State of the mind? How wholesome is the state of the mind of a people that justifies murder of non-members of their religious or ethnic groups? How excellent is the state of the mind of a people to whom excellence in the workplace or in education means nothing, but to whom prebendalism and favouritism is everything? How can the state of the mind of a people be raised when not even the government tells the truth? 

What state of the mind does the government expect its citizens to have when even the government itself has refused to acknowledge the Asaba Massacre and the random killings that went on throughout the Anioma area of Delta State during the Nigerian Civil War?

To really understand my stance, please consider the My Lai massacre of some 500 South Vietnamese civilians by U.S. troops on March 16, 1968. Now we know that U.S. soldiers from Company C, 1st Battalion, 20th Infantry Regiment and Company B, 4th Battalion, 3rd Infantry Regiment, 11th Brigade, 23rd (American) Infantry Division (hey, what can be more detailed than this?) carried that massacre. Yet, the Asaba massacre took place a year before that (1967) and till today, the Nigerian government or military authorities never asked questions on it. The US tried twenty-six soldiers charged with criminal offenses over it but Nigeria charged no one. 

Now we are asking questions about what took place at the Lekki Toll Gate on Tuesday October 20 this year, when protesters were allegedly mowed down. Has the Army commenced any investigations? All we hear is that the Army was not involved in the shooting. Such sweeping away of crimes against the nation deaden peoples’ consciences and reduces the state of peoples’ minds. 

Warrant Officer Hugh Thompson, Jr., a helicopter pilot saw dead and wounded civilians as he was flying over the village of Sơn Mỹ, providing close-air support for ground forces. He played a major role in ending the My Lai Massacre and later testified against the war criminals responsible, even though US troops did not shoot at Americans. That is how the state of the mind of a country marches from one step of civilization and development to the next. Thompson and his crew members Glenn Andreotta and Lawrence Colburn were awarded high military decorations. Glenn Andreotta was awarded his medal posthumously, as he was killed in Vietnam on 8 April 1968. 

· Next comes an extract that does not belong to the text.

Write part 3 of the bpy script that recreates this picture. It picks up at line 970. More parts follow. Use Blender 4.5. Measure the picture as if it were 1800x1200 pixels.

I have been terribly worried about the kind of Nigeria that will arise from the ashes of the #endSARS protest. Will we not become more dehumanised? That is the only way to go if those who killed unarmed protesters at Lekki Toll Gate, Lagos, are allowed to go unpunished. Hey, who ordered that military action against defenceless Nigerians? Yes, Nigerians, who were waving the Nigerian flag and singing our national anthem. One social media video has shown a hooded soldier who allegedly warned his mates not to shoot and later allegedly videoed the carnage, and it was later claimed in that same video that the whistle-blowing soldier would be court marshalled. If such a soldier exists, and released such a video, he should be applauded. He is a true and courageous Nigerian. He deserves high honours and a Presidential handshake. In such a way, Buhari will taking Nigeria to the next level and humanising and Nigerianising our minds. Such a soldier should be to us what Warrant Officer Hugh Thompson, Jr. was to USA; the conscience of a nation and a civilising agent. Without people like him, Nigeria will become a hell because the mind is a terrible thing to deaden…as Boko Haram terrorists, bandits, killer herdsmen, thieving bankers, criminal public servants, in-human SARS officials, corrupt leaders and killer security agents have proved.